It should be the first product you put on your curls after washing and conditioning, after removing a little moisture from your curls as explained in the Moisture Level Test section (p. 68). Don’t get lazy and mix your leave-in conditioner with a gel, for example, in your hand. A true leave-in has ingredients and properties designed to benefit the hair when left in the hair. You must therefore layer your products properly: using a gel, for example, over the specially designed leave-in conditioner will actually seal in the beneficial ingredients of the conditioner. As the curls dry, they are protected from the heat of the sun or dryness in the air, etc., by the gel layer.
To get these products to work properly—whether you’re a one-product curly or five—you must also learn how to section your hair. It’s just one more step to get you to reach your true curly potential. Teaching you all these steps is like putting pieces of a puzzle together. Each piece (step) I share with you will make a beautiful curly image when put together. Miss a piece and your curls will be incomplete. Get these steps down and you’ll never go back to lazy styling, knowing how great the curly style is when you put in the effort, especially when it gets you more styling days out of your curls.
Sectioning Your Curls
Let’s face it, as a curly, we will always have a little frizz at times, but it’s part of the curly personality! But hydrated, well-defined curls trump all in the curly world, so let’s start with learning how to section hair to achieve the best results for our curly lifestyle hair goals.

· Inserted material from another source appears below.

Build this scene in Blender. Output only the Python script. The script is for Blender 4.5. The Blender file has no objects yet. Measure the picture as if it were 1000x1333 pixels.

Always start with hair that is clean (washed with sulfate-free shampoo or co-washed) and conditioned. Depending on the texture of your curls, you will have:
rinsed off all your conditioner, for fine wavy hair or 2 curl pattern
left in a little conditioner, for thick, coarse, wavy 2 curl pattern
left in up to 25 percent of the conditioner, for 3 curl pattern
left in up to 50 percent of the conditioner, for 4 curl pattern
Before you apply your styling product, it’s important to detangle your curls. After you have cleansed your hair, finger rake to detangle your curls or use a wide-tooth comb before moving to a smaller tooth comb or brush, if you choose. When detangling, if you come across a knot or tangle, apply extra conditioner into the knot and massage in, then use your fingers or comb to work your way up from the bottom of the curly ends to the knot to detangle. If you have longer or thicker curls, you can divide your hair into large, pie-shaped vertical sections from the crown down to the neck to make detangling easier, using a clip to hold aside every completed section.